Vancouver Poet Alex Leslie offers repeating melodies and intimate abstractions

Photo courtesy of Nightwood Editions.

“I, not here, write.” The magnificent The things I heard about you by Vancouver writer Alex Leslie is a book of thought-provoking poetry. A mixture of prose, narrative, and erasure poetry, things entices the reader with lyrical repeating melodies. As the poems get smaller, the words become so much brighter.

Shortlisted for the Robert Kroetsch Award for innovative poetry, this debut poetry collection is fresh and abstract. The relationship between the reader and speaker is intimate. “Knocking on Heaven’s Door,” for instance, is a throbbing tale of loss and the need for multiple covers of the song on an iPod in order to truly feel the sorrow.

Photo courtesy of Nightwood Editions.
Photo courtesy of Nightwood Editions.

Leslie borrows from the song and narrates in a prosaic manner while crafting delicate lines of poetry such as “all mantras are identical. A harness, a poem made too small. A trick of bearable limits, an exercise in the planned application of pain.”

Generally, in the realm of poetry, a word like ‘pain’ is seen as melodramatic, but Leslie pulls it off. The poem deals with the often melodramatic theme of sorrow, and turns it into a beautiful piece of poetry that melds the role of reader and speaker.

After each poem comes a smaller one. Leslie continues her exploration of borrowing and erasure, taking from each preceding poem to create a smaller poem that merges the reader and speaker closer together.

As the poems grow smaller, they become more abstract, yet simultaneously more precise. In particular, as “Knocking on Heaven’s Door” gets smaller, brilliant abstractions like these begin to emerge: “three months after your death: wet skin, bare ingrown dog, dark in the stasis, the demand to see thunder.” These abstractions are gems, and help guide the reader into the psyche of the speaker.

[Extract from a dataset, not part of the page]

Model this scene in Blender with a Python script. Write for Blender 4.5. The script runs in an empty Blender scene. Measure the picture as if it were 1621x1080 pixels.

Leslie’s The things I heard about you is a masterful exploration of the blurred lines between writer and reader. Leslie explores social issues with enlightening subtlety that will leave you reeling.

Merging genres effortlessly, she explores the art of borrowing, and the erasure of her own prose into poetry. One might conclude that Leslie simply creates prose poetry only to narrow it down to the barest, most intimate essentials.